Плохое питание отразилось на организме Михайлы самым гибельным образом. Он был малокровен, слабосилен и мал, так что не годился в военную службу. "Во всей фигуре в исправности были только лицо, холодное, но выразительное, и глаза, сверкающие, но темные, как загадка". Размышления Михайлы приводили его к самым горьким выводам. Он озлобился и стал презирать и "отрицать" прежде всего своего брата-мужика, старое поколение деревни. Между ним и его отцом не раз происходили такие сцены: отец доказывал, что имеет право учить, т. е. бить, его, а сын ни за что не хотел признать спасительности палки.

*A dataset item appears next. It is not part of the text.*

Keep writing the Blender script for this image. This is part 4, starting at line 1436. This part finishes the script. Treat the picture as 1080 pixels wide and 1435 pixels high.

"— Ну, скажи на милость, — возражал он, — хороша ли твоя участь? Ладно ли живешь ты? А ведь, кажись, дубья-то получил в полном размере,
— Что же, крестьянин я настоящий. Слава Богу! — честный крестьянин! — говорил отец.
— Какой ты крестьянин! Всю жизнь шатаешься по чужим сторонам, бросил дом, пашню, ни лошади путной, ни кола. В том только ты и крестьянин, что боками здоров отдуваться! Пойдешь на заработки, — ногу тебе там переломят, а придешь домой, — тебя высекут.
— Не говори так, Мишка, — с страстной тоской огрызался отец.
— Разве не правда? — Барщина кончилась, а тебя все лупят.
— Мишка, оставь!
По Михайло злобствовал до конца.
— Да есть ли в тебе хоть единое живое место? Неужели ты меня думаешь учить так же маяться? Не хочу!
— Живи, как знаешь, Бог с тобой! — стонал отец.
Тогда Михайле делалось жалко отца, так жалко, что и сказать нельзя".
Михайло не хотел жить так, как жили его "прародители", но он еще не знал, как же нужно жить по-настоящему, и его страшно мучило это незнание. "Ничего не придумаешь! Как жить? — говорил он однажды своей невесте Паше.
— Как люди, Миша, — робко заметила девушка.
— Какие люди? — Это наши старые-то? — Да неужели это настоящая жизнь? Побои принимать, срам… солому жрать! Человеком хочется жить… А как? Не знаешь ли, Паша, ты? — Скажи, как жить? — спросил оживленно Михайло.
— Не знаю, Миша, голова-то моя худая. Я могу только идти, куда хочешь, хоть на край света с тобой…
— Как же нам быть, чтобы честно, без сраму, не как скотина какая, а по-человечьему… — Михайло говорил спутанно, "но в глазах его сверкали слезы".